ContainerX brings enterprise IT a ready-to-go, enterprise-class solution for multi-tenant container management, orchestration, compute, network and storage management. Its patented technology approach, Elastic Container Clusters and Container Pools, provides multi-tenancy and high levels of resiliency, elasticity and horizontal scalability not offered by other container solutions, Kamity said.
“Containers are becoming a critically important tenant of the modern data center,” said Steve Herrod, former VMware CTO and managing director of General Catalyst, the primary investor in ContainerX. “The ContainerX team, product and vision are impressive, and they are poised to make a large impact in this industry transition.”
Company Founded by VMware, Microsoft, Citrix Veterans
Herrod, Kamity and the ContainerX team already have two decades of experience building enterprise-class platforms at companies, such as VMware, Microsoft and Citrix. They’ve looked at what VMs can do and have taken the concept to the next level, baking into the ContainerX platform features such as simple day-zero install, easy day-N operations, alerts, monitoring, analytics and auditing.
“With traditional virtual machine infrastructures, enterprise IT faces two fundamental issues: operating system management and the lack of application-level agility,” Kamity said. “Containers have the potential to address both of these critical issues and, therefore, become a fundamental building block of the data center of the future.
“ContainerX is a plug-and-play container platform that is designed specifically for IT admins who are not looking for a DIY project.
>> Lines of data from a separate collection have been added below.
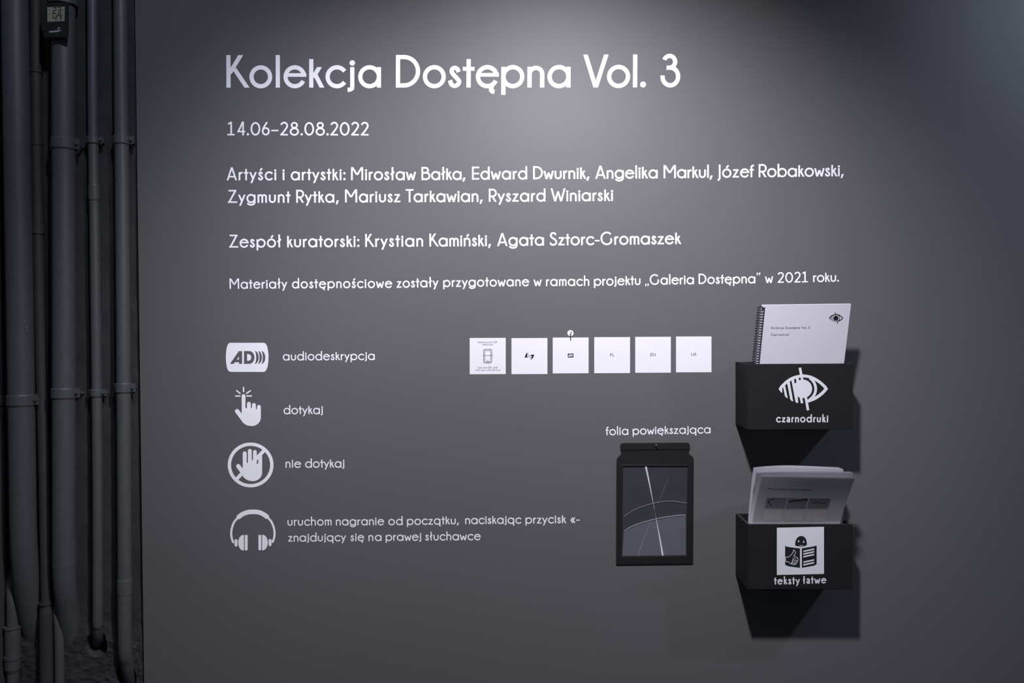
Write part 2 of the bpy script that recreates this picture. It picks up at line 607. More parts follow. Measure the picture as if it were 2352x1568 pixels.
def set_word(bm, text, A, B, cap, nrm, z0, w=0.131, hs=1.0, alt=False):
    """lay a word between world points A and B (ink to ink on the baseline)"""
    e = B - A
    ln = e.length / cap
    e = e.normalized()
    upv = nrm.cross(e)
    if upv.z < 0: upv = -upv
    gl_ = [glyph(c, w, hs, alt) for c in text]
    pos, x = [], 0.0
    prev = None
    for sh, lb, rb in gl_:
        a, b = extent(sh)
        if prev is None:
            x = 0.0
        else:
            x += prev + lb
        pos.append(x - a)
        x += b - a
        prev = rb
    tr_ = (ln - x) / (len(text) - 1) if len(text) > 1 else 0
    TRACK.append((text, round(tr_, 3)))
    for i, (sh, lb, rb) in enumerate(gl_):
        ox = pos[i] + tr_ * i
        lay(bm, sh, lambda u, v, z, ox=ox: A + e * ((u + ox) * cap) + upv * (v * cap) + nrm * z, z0)


NW = Vector((0, -1, 0))


def interp(base, x):
    if x <= base[0][0]:
        a, b = base[0], base[1]
    elif x >= base[-1][0]:
        a, b = base[-2], base[-1]
    else:
        for a, b in zip(base, base[1:]):
            if a[0] <= x <= b[0]:
                break
    return a[1] + (b[1] - a[1]) * (x - a[0]) / (b[0] - a[0])


def lettering(label, words, base, cap, w=0.131, hs=1.0):
    o = P(words[0][1], interp(base, words[0][1]))
    t = thing('wall_lettering', o, label, 'lettering', 'white vinyl lettering on the grey wall')
    for text, xa, xb in words:
        bm = bmesh.new()
        A, B = P(xa, interp(base, xa)), P(xb, interp(base, xb))
        set_word(bm, text, A, B, cap * DIST / F, NW, 0.0, w, hs)
        link('word', bm, M['vinyl'], t, origin=A)
    return t


# ------------------------------------------------------------------ the setting
XL = (P(310, 0).x + P(331, 1568).x) / 2
edge_t, edge_b = P(310, 0), P(331, 1568)
k = (edge_t.x - edge_b.x) / (edge_t.z - edge_b.z)
bm = bmesh.new()
x0t, x0b = edge_b.x + k * (3.8 - edge_b.z), edge_b.x + k * (0 - edge_b.z)
add_hexa(bm, [(x0b, 0, 0), (3.6, 0, 0), (3.6, 0, 3.8), (x0t, 0, 3.8)], [(x0b, 0.010, 0), (3.6, 0.010, 0), (3.6, 0.010, 3.8), (x0t, 0.010, 3.8)])
tag(link('wall_front', bm, M['wall']), 'dark grey satin painted partition wall carrying all the white lettering', 'wall', kind='structure')
bm = bmesh.new()
YB = 0.013
# uneven plaster behind the pipes, with two broken-out pits where pipes leave through it
PITS = [(P(225, 1478, -YB), 0.0205, 0.024, 0.10), (P(292, 1552, -YB), 0.020, 0.030, 0.10)]
zs = sorted(set([3.8 * j / 200 for j in range(201)] + [0.60 + 0.23 * j / 150 for j in range(151)]))
nx, nz = 210, len(zs) - 1
grid = []
for z in zs:
    row = []
    xe = edge_b.x + k * (z - edge_b.z) - 0.0055
    for i in range(nx + 1):
        x = -1.75 + (xe + 1.75) * (1 - (1 - i / nx) ** 2.2)
        lump = 0.0016 * math.sin(x * 41 + z * 17) * math.sin(z * 29 - x * 13) + 0.0012 * noise.noise(Vector((x * 60, 0, z * 60)))
        low = max(0.0, min(1.0, (0.80 - z) / 0.04))
        y = YB + lump + low * (0.0022 * noise.noise(Vector((x * 55, 3, z * 55))) + 0.0014 * noise.noise(Vector((x * 140, 7, z * 140)))) - 0.006 * low
        for c_, rx_, rz_, dp_ in PITS:
            q_ = ((x - c_.x) / rx_) ** 2 + ((z - c_.z) / rz_) ** 2
            if q_ < 1.5:
                y += dp_ * max(0, min(1, (1.5 - q_) / 0.8))
        row.append(bm.verts.new((x, y, z)))
    row.append(bm.verts.new((xe + 0.0003, 0.075, z)))
    row.append(bm.verts.new((xe + 0.30, 0.080, z)))
    grid.append(row)
for j in range(nz):
    for i in range(nx + 2):
        bm.faces.new((grid[j][i], grid[j][i + 1], grid[j + 1][i + 1], grid[j + 1][i]))
bmesh.ops.recalc_face_normals(bm, faces=bm.faces[:])
if sum(f.normal.y for f in bm.faces) > 0:
    bmesh.ops.reverse_faces(bm, faces=bm.faces[:])
wb_ = link('wall_back', bm, M['plaster'], smooth=True)
wb_.data.set_sharp_from_angle(angle=math.radians(50))
sol = wb_.modifiers.new('thickness', 'SOLIDIFY')
sol.thickness = 0.03
sol.offset = -1
tag(wb_, 'rough dark plaster wall in the recess behind the pipes', 'wall', kind='structure')
bm = bmesh.new()
add_box(bm, -3.4, 3.6, -4.2, 0.5, -0.05, 0.0)
tag(link('floor', bm, M['floor']), 'dark concrete floor', 'floor', kind='structure')

# ------------------------------------------------------------------ wall lettering
lettering('very large white title lettering across the top of the grey wall, ending in a 3',
          [('Kolekcja', 520.1, 875.2), ('Dostępna', 909.3, 1310.3), ('Vol.', 1339.3, 1483.7), ('3', 1516.6, 1562.1)],
          [(520, 201.3), (1310, 201.0), (1560, 200.2)], 74)
lettering('white date lettering in digits below the large title',
          [('14.06–28.08.2022', 522.1, 846.6)], [(522, 310.9), (847, 311.2)], 30.2, 0.125)
lettering('upper white line of the artists list, long and ending in a comma, under the date',
          [('Artyści', 520.7, 635), ('i', 648.8, 654.2), ('artystki:', 667.9, 793.8), ('Mirosław', 806.4, 955.6), ('Bałka,', 968.2, 1069.4),
           ('Edward', 1084.2, 1210.9), ('Dwurnik,', 1224.5, 1354.2), ('Angelika', 1367, 1510.6), ('Markul,', 1524.1, 1637), ('Józef', 1647.9, 1731.9), ('Robakowski,', 1742.5, 1938.1)],
          [(520, 414), (950, 413.6), (1150, 412.2), (1530, 409.3), (1740, 407), (1938, 404.7)], 29.7)
lettering('lower white line of the artists list, shorter and with no final comma',
          [('Zygmunt', 523.6, 667.4), ('Rytka,', 680.5, 778.3), ('Mariusz', 792.6, 919.5), ('Tarkawian,', 931.9, 1108.8), ('Ryszard', 1122.8, 1253), ('Winiarski', 1264.8, 1408.3)],
          [(523, 465.8), (690, 465.6), (800, 464.9), (1125, 463.5), (1408, 461.4)], 29.7)
lettering('white line naming the curators, between the artists list and the project note',
          [('Zespół', 526.4, 646.8), ('kuratorski:', 659.7, 825.7), ('Krystian', 839, 971.9), ('Kamiński,', 986.4, 1128.1), ('Agata', 1141.9, 1249.5), ('Sztorc-Gromaszek', 1261.9, 1565)],
          [(526, 568.6), (840, 566.9), (1125, 565.2), (1265, 563.6), (1565, 560.4)], 29.7)
lettering('smaller white project note line ending with the year 2021, above the square cards',
          [('Materiały', 527.4, 660.2), ('dostępnościowe', 670.6, 901), ('zostały', 911, 1007.4), ('przygotowane', 1018, 1215.7), ('w', 1225.4, 1244.2), ('ramach', 1254.1, 1353.5),
           ('projektu', 1364.2, 1471.2), ('„Galeria', 1481.4, 1593.9), ('Dostępna”', 1604.6, 1746.6), ('w', 1757, 1774.8), ('2021', 1786.3, 1855.4), ('roku.', 1867.5, 1927)],
          [(527, 663.1), (690, 662), (900, 660.9), (1060, 658.2), (1215, 656.9), (1350, 656.3), (1470, 654.2), (1600, 652.3), (1740, 650.4), (1927, 646.7)], 23.7)
lettering('small white caption beside the AD badge', [('audiodeskrypcja', 649.7, 860.9)], [(650, 827.6), (861, 826.4)], 21.3, 0.122, 1.045)
lettering('small white caption beside the pointing hand symbol', [('dotykaj', 651.4, 742)], [(651, 951), (742, 950.6)], 21.4, 0.122, 1.045)
lettering('small white caption beside the crossed-out hand symbol', [('nie', 656, 691.8), ('dotykaj', 701, 791.4)], [(656, 1073.9), (791, 1073.4)], 21.5, 0.122, 1.045)
lettering('upper small white line of the headphone instruction, ending in a double arrow',
          [('uruchom', 660.5, 761.9), ('nagranie', 771.7, 882.6), ('od', 892, 925), ('początku,', 934.8, 1054.1), ('naciskając', 1068.6, 1197.7), ('przycisk', 1207, 1301), ('«-', 1310, 1331.3)],
          [(660, 1206.8), (880, 1205.7), (940, 1205.2), (1070, 1203.3), (1331, 1200.9)], 20.9, 0.122, 1.045)
lettering('lower small white line of the headphone instruction',
          [('znajdujący', 661.8, 795.2), ('się', 805, 836.8), ('na', 846.5, 876.4), ('prawej', 885.8, 967.9), ('słuchawce', 976.7, 1104.4)],
          [(661, 1243.5), (860, 1242), (920, 1241.5), (1104, 1239.9)], 20.9, 0.122, 1.045)
lettering('small white caption just above the hanging sheet magnifier',
          [('folia', 1391.3, 1443.4), ('powiększająca', 1453.1, 1632.2)], [(1391, 999.4), (1500, 997), (1632, 994.8)], 20.6, 0.122, 1.045)

# ------------------------------------------------------------------ vinyl symbols on the wall
WP = wallplane(0.0)


def symbol(name, label, groups, x0, y0, s, at):
    t = thing(name, P(*at), label, 'symbol', 'white vinyl symbols on the left of the wall')
    for gi, (pname, shapes) in enumerate(groups):
        bm = bmesh.new()
        lay(bm, shapes, pxmap(WP, x0, y0, s), 0.0, 0.00025 + 0.00008 * (gi % 3))
        flatten(bm)
        link(pname, bm, M['vinyl'], t)
    return t


# AD badge, letters cut out of the vinyl
out_ = spline([(165, 100), (140, 118), (120, 180), (110, 298), (120, 410), (142, 474), (175, 493)], 6) + \
    spline([(625, 493), (652, 474), (676, 410), (686, 298), (676, 185), (655, 122), (625, 100)], 6)
A_o = [(165, 385), (285, 212), (330, 212), (330, 385), (288, 385), (288, 363), (232, 363), (217, 385)]
A_i = [(286, 327), (286, 286), (259, 327)]
D_o = [(355, 212), (430, 212)] + arcpts(428, 298, 69, 86, 80, -80)[::1]
D_o = [(355, 212)] + [(428 + 69 * math.sin(math.radians(a)), 298 - 86 * math.cos(math.radians(a))) for a in range(0, 181, 12)] + [(355, 385)]
D_i = [(397, 252)] + [(408 + 46 * math.sin(math.radians(a)), 298 - 46 * math.cos(math.radians(a))) for a in range(0, 181, 15)] + [(397, 344)]


def crescent(x):
    a = [(x + 52 * math.sin(math.radians(t)), 298 - 86 * math.cos(math.radians(t))) for t in range(0, 181, 12)]
    b = [(x + 22 * math.sin(math.radians(t)), 298 - 82 * math.cos(math.radians(t))) for t in range(180, -1, -12)]
    return [(px_ - 0, py_) for px_, py_ in a] + [(px_ - 4, py_) for px_, py_ in b]


holes = [A_o, D_o, crescent(502), crescent(546), crescent(591)]
symbol('audio_description_badge', 'white rounded AD badge with three sound waves, topmost symbol on the left', [('badge_panel', [poly(out_, holes)]), ('letter_counter', [poly(A_i)]), ('letter_counter', [poly(D_i)])], 500, 770, 5.88, (567, 820))

palm = [(434, 560), (500, 524), (605, 522), (697, 545), (777, 560), (777, 690)] + \
    [(612 + 165 * math.cos(math.radians(a)), 692 + 156 * math.sin(math.radians(a))) for a in range(5, 91, 8)] + \
    spline([(600, 848), (530, 835), (465, 795), (420, 738)], 5)[1:] + [(380, 680), (434, 620)]
hand = ribbon([(466, 308), (466, 620)], 68, cap='round') + ribbon([(562, 447), (562, 620)], 70, cap='round') + \
    ribbon([(652, 468), (652, 620)], 70, cap='round') + ribbon([(742, 502), (742, 660)], 69, cap='round') + \
    ribbon([(350, 580), (470, 738)], 78, cap='round') + [poly(palm)]
rays = []
for a, b in (((465, 152), (467, 228)), ((343, 212), (402, 261)), ((519, 259), (588, 214)), ((324, 308), (402, 308)), ((524, 306), (607, 306))):
    rays.append(('tap_ray', ribbon([a, b], 24, cap='round')))
symbol('pointing_hand_symbol', 'white pointing hand with short rays at the fingertip', [('hand', hand)] + rays, 500, 870, 7.84, (572, 940))

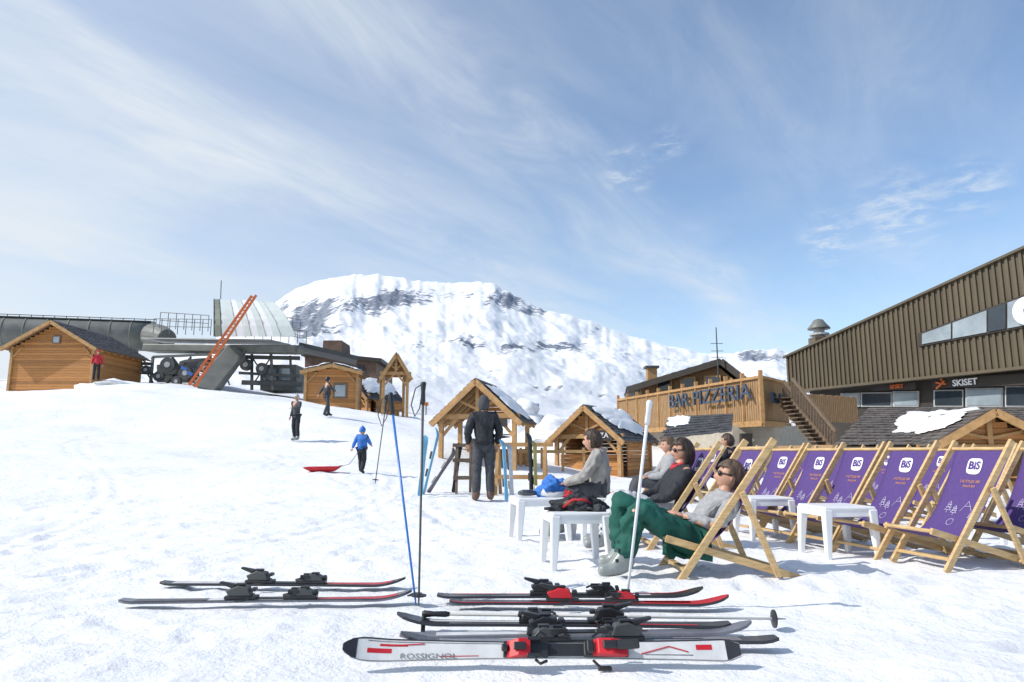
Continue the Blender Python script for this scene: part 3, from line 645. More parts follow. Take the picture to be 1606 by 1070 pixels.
def person(label,loc,rz,J,col,k=1,head='hair',yaw=0,pitch=0,glass=False,puff=1.0,group=None,boots='boot',pant_puff=1.0,hairm='hair',longhair=False,curl=.5,hk=1.0,wrinkle=.012,pwr=1.2):
    t=thing('person',label,'person',loc,rz,group)
    J={a:V(b)*k for a,b in J.items()}
    def wr(a,amt):
        if not amt: return a
        c=sum(a,V())/len(a); out=[]
        for v in a:
            q=v/k; n_=noise.noise(q*8+V((k*7,0,0)))+.7*noise.noise(V((q.x*26,q.y*14,q.z*20)))
            r_=1-abs(noise.noise(V((q.x*15+3,q.y*8,q.z*13))))*2.2; out.append(v+(v-c).normalized()*(n_*.8+r_*.5-.3)*amt*k)
        return out
    def mk(keys,es,rs,name,m,sub=2,extra=None,amt=0):
        vs=[J[a] for a in keys]; idx={a:i for i,a in enumerate(keys)}
        a,f=skin(vs,[(idx[x],idx[y]) for x,y in es],[tuple(q*k for q in r) if hasattr(r,'__len__') else r*k for r in rs],0,sub)
        mb=MB(); mb.add(wr(a,amt),f)
        if extra: extra(mb)
        return mb.build(name,m,t,smooth=True)
    J['neck2']=J['neck'].lerp(J['head'],.45)
    for s_ in 'LR':
        J['fo'+s_]=J['el'+s_].lerp(J['wr'+s_],.35); J['th'+s_]=J['hip'+s_].lerp(J['kn'+s_],.35); J['ca'+s_]=J['kn'+s_].lerp(J['an'+s_],.3)
        J['up'+s_]=J['sh'+s_].lerp(J['el'+s_],.4)
    rot=Matrix.Rotation(yaw,3,'Z')@Matrix.Rotation(-pitch,3,'Y')
    kh=k*hk
    def ex(mb):
        headmesh(mb,J['head'],rot,kh)
        for s_,sg in(('L',1),('R',-1)):
            hand(mb,J['wr'+s_],J['wr'+s_]-J['el'+s_],V((.2,0,1)) if abs((J['wr'+s_]-J['el'+s_]).normalized().z)<.8 else V((1,0,.1)),k*.95,sg,curl)
    keys=['pel','spi','che','neck','neck2','head']; es=[('pel','spi'),('spi','che'),('che','neck'),('neck','neck2'),('neck2','head')]; rs=[.11,.10,.12,.055,.05,.05]
    for s_ in 'LR':
        keys+=['sh'+s_,'up'+s_,'el'+s_,'fo'+s_,'wr'+s_,'hip'+s_,'th'+s_,'kn'+s_,'ca'+s_,'an'+s_,'to'+s_]; rs+=[.055,.045,.038,.038,.026,.08,.075,.052,.05,.035,.03]
        es+=[('che','sh'+s_),('sh'+s_,'up'+s_),('up'+s_,'el'+s_),('el'+s_,'fo'+s_),('fo'+s_,'wr'+s_),('pel','hip'+s_),('hip'+s_,'th'+s_),('th'+s_,'kn'+s_),('kn'+s_,'ca'+s_),('ca'+s_,'an'+s_),('an'+s_,'to'+s_)]
    mk(keys,es,rs,'body','skin' ,2,extra=ex)
    p=puff
    keys=['spi','pel','che','neck']; es=[('pel','spi'),('spi','che'),('che','neck')]; rs=[(.15*p,.125*p),(.155*p,.13*p),(.165*p,.125*p),.075]
    for s_ in 'LR':
        keys+=['sh'+s_,'up'+s_,'el'+s_,'fo'+s_,'wr'+s_]; rs+=[.082*p,.07*p,.058*p,.056*p,.04*p]
        es+=[('che','sh'+s_),('sh'+s_,'up'+s_),('up'+s_,'el'+s_),('el'+s_,'fo'+s_),('fo'+s_,'wr'+s_)]
    mk(keys,es,rs,'jacket',col[0],3 if wrinkle>.015 else 2,amt=wrinkle)
    q=pant_puff; keys=['pel']; es=[]; rs=[.125*q]
    for s_ in 'LR':
        keys+=['hip'+s_,'th'+s_,'kn'+s_,'ca'+s_,'an'+s_]; rs+=[.10*q,.096*q,.076*q,.078*q,.074*q]
        es+=[('pel','hip'+s_),('hip'+s_,'th'+s_),('th'+s_,'kn'+s_),('kn'+s_,'ca'+s_),('ca'+s_,'an'+s_)]
    mk(keys,es,rs,'trousers',col[1],3 if wrinkle>.015 else 2,amt=wrinkle*pwr)
    for s_ in 'LR':
        a=J['an'+s_]; b=J['to'+s_]; d=(b-a); d.z=0; d=d.normalized() if d.length>0 else V((1,0,0)); base=V((a.x,a.y,min(a.z,b.z)))
        mb=MB(); up=(J['kn'+s_]-a).normalized()
        vs,fs=skin([a+up*.14*k,a,base-d*.06*k,base+d*.09*k,base+d*.19*k],[(0,1),(1,2),(1,3),(3,4)],[.06*k,.062*k,.05*k,.052*k,.042*k],1,1)
        mb.add(vs,fs); bt=mb.build('boot',boots,t,smooth=True)
        if boots=='boot':
            for z in(.02,.09): 
                c=a+up*z*k+d*.06*k; MB().box(c,(.02,.1,.02)).build('buckle','black',bt)
    hc=J['head']
    if head in('hair','hat','hood','helmet'):
        sc={'hair':1.10,'hat':1.14,'hood':1.25,'helmet':1.22}[head]
        mb=MB()
        def fn(q):
            x,y,z=q; nn=0
            if head=='hair':
                strand=noise.noise(V((math.atan2(y,x)*9,z*8,3)))*.10+noise.noise(V((math.atan2(y,x)*24,z*10,8)))*.06
                nn=strand*(1.2 if longhair else .8)
                if x<-.03: x*=1.12
            if head=='hair' and longhair and z<0: z*=1.45; y*=1.12
            return V((x*(1+nn),y*(1+nn),z*(1+nn*.5)))
        tmp=MB(); tmp.ball((0,0,0),(.097*sc,.077*sc,.12*sc),44,30,fn)
        keep=[]
        for f in tmp.f:
            c=sum((tmp.v[i] for i in f),V())/len(f)
            if head=='hat': ok=c.z>.03-(.06 if c.x<0 else 0)
            elif head=='helmet': ok=c.z>.02-(.09 if c.x<.02 else 0)
            elif head=='hood': ok=not(c.x>.06 and abs(c.y)<.07 and c.z<.06)
            else:
                edge=.012*noise.noise(V((c.y*60,c.z*60,1)))
                ok=(c.z>.062+edge) or (c.x<(.028 if c.z>.02 else (-.015 if not longhair else .02))+edge and (longhair or c.z>-.075)) 
            if ok: keep.append(f)
        mb.add([hc+rot@v*kh for v in tmp.v],keep)
        if head=='hat': mb.ball(hc+rot@V((0,0,.145))*kh,.02*kh,8,6)
        hm={'hair':hairm,'hat':col[2] if len(col)>2 else 'dcloth','hood':col[2] if len(col)>2 else col[0],'helmet':col[2] if len(col)>2 else 'black'}[head]
        mb.build({'hair':'hair','hat':'hat','hood':'hood','helmet':'helmet'}[head],hm,t,smooth=True,solid=.006)
    mb=MB()
    if glass:
        for e in(-1,1): mb.ball(hc+rot@V((.084,e*.034,.012))*kh,(.012*kh,.028*kh,.02*kh),10,8,lambda q:rot@q); mb.beam(hc+rot@V((.081,e*.058,.018))*kh,hc+rot@V((0,e*.08,.012))*kh,.006,.01)
        mb.beam(hc+rot@V((.094,-.02,.018))*kh,hc+rot@V((.094,.02,.018))*kh,.006,.006); mb.build('sunglasses','black',t,smooth=True)
    else:
        for e in(-1,1): mb.ball(hc+rot@V((.078,e*.033,.012))*kh,(.008*kh,.014*kh,.008*kh),8,6,lambda q:rot@q)
        mb.build('eyes','cladd',t,smooth=True)
    return t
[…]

It is transforming the enterprise journey, shaping data centers of the future and furthering the promise of containers.”
To summarize ContainerX, it features:
—All-in-one platform: Bare metal and virtual machine, Linux and Windows, private and public cloud;
—Enterprise-grade management: Simple day-zero setup, seamless day-N operations, alerts, monitoring and analytics;
—Comprehensive solution: Ready-to-go package including orchestration, compute, networking and storage;
—Highly resilient: Protection from rogue containers crashing or starving other containers;
—Multi-tenant and isolated: Container Pools with CPU, memory and network limits and access controls;
–Horizontally scalable: Scale-out platform with dynamic addition and removal of hosts; and
—Elastic Container Clusters: Patent-pending container technology that provides a highly resilient and elastic container infrastructure, as well as auto-scaling Container Pools based on CPU, memory limits and priorities.
ContainerX is backed by General Catalyst, Greylock and Caffeinated Capital.